This year, two books have been published which explore what it means to be a spiritual grown up:
Practice Resurrection: A Conversation on Growing Up in Christ by Eugene H. Peterson and
After You Believe: Why Christian Character Matters by N. T. Wright. Both men are writing in their typically fine form.
Peterson explores spiritual maturity through an in-depth study of Ephesians, the one epistle that "is the only one that is not provoked by some problem, whether of behavior or belief" (page 15). Some have called it Paul's love letter to the Church. It's also full of information for us as individual believers and as a Church body.
Peterson has much to say about the practices of prayer, love, and worship. He talks about how difficult it is to practice these spiritual gifts in our current world that sees such behaviors as irrelevant: "The approved means of doing good in the world, accredited by the 'powers that be' and sanctioned by popular practice, are education, technology, propaganda and advertising, legislation, and money. And as a last resort, war" (page 206).
Throughout, Peterson reminds us of the importance of the Church, in all its flawed humanity: "Church is the gift of a community of Christians in which we rehearse and orient ourselves in the practice of resurrection. It is never an abstraction, never anonymous, never a problem to be fixed, never a romantic ideal to be fantasized" (page 270).

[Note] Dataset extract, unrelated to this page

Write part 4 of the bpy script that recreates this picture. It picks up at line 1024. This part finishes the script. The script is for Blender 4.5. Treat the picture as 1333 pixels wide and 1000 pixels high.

It's taken me awhile to read through this book because every page is so full of spiritual nourishment. I've long been a Peterson fan, and this book doesn't disappoint.
I'm only half way through
After You Believe, but I already see its value, especially for people who haven't given much thinking to what it means to be a full participant in the coming of God's Kingdom--the Kingdom here on Earth, not Heaven, the way that contemporary society sees it (which is vastly different from how first century Jews, the contemporaries of Jesus, would have seen it). In the early chapters, Wright sketches the problems with contemporary Christianity. Too many churches focus on Heaven, on what happens after we die. But for many of us, a more pressing question concerns what happens in that time before we die.
It's the old existential question: why are we here? What does it all mean?
Wright calls us back to the ancient idea of virtue. For many of us raised in Protestant traditions, we bristle at the idea of virtue. We're justified by grace, not works.
Wright reminds us of
pre-Protestant ideas, the idea that if we're headed towards a transformed life, we must start practicing. He uses a central metaphor, that of the experienced pilot who landed his crippled plane in the Hudson river. It's not that the pilot has practiced that particular landing. But the skills that the pilot practices every day have prepared him for this freak accident, and he doesn't have to take time to think through the process: he knows what to do.
And why do we do we work on our transformation? Because God calls us to be part of the
transformative/healing/creating work of salvation. Unlike what some evangelical churches teach, Jesus was just the beginning of the salvation process, and God won't stop until the planet is transformed into the world that God envisioned. We turn ourselves into Easter Resurrection people, partly to be ready for the day of our own, individual lives after death, but also to be part of God's plan for our current lives: "The way to the kingdom is the way of the cross, and vice
versa--as long as you remember that 'the kingdom,' once again, is not 'heaven,' but the state of affairs in which God's kingdom has come, and his will is being done,
on earth, as in heaven" (page 116, emphasis Wright's).
Along the way in this remarkable book, we get a crash course in the various philosophies that the world has embraced, from Aristotle to Romanticism to our current love affair with Science, and we get a crash course in all the ways that Christianity has responded--or not. Here's a classic quote that lets you know of all the treats in store: "Part of the problem in contemporary Christianity, I believe, is that talk about the freedom of the Spirit, about the grace which sweeps us off our feet and heals and transforms our lives, has been taken over surreptitiously by a kind of low-grade romanticism, colluding with an anti-intellectual streak in our
culture, generating the assumption that the more spiritual you are, the less you need to think" (page 158).
I know that many of us think about summer as a time to relax, to put heavy books aside. But for many of us, our vacations are the only time we have to read something that requires a chunk of time. If you've only got time for one or two books this summer, why waste time on fluff? Choose something that will nourish you long after the chilly winds of autumn return, like these two books.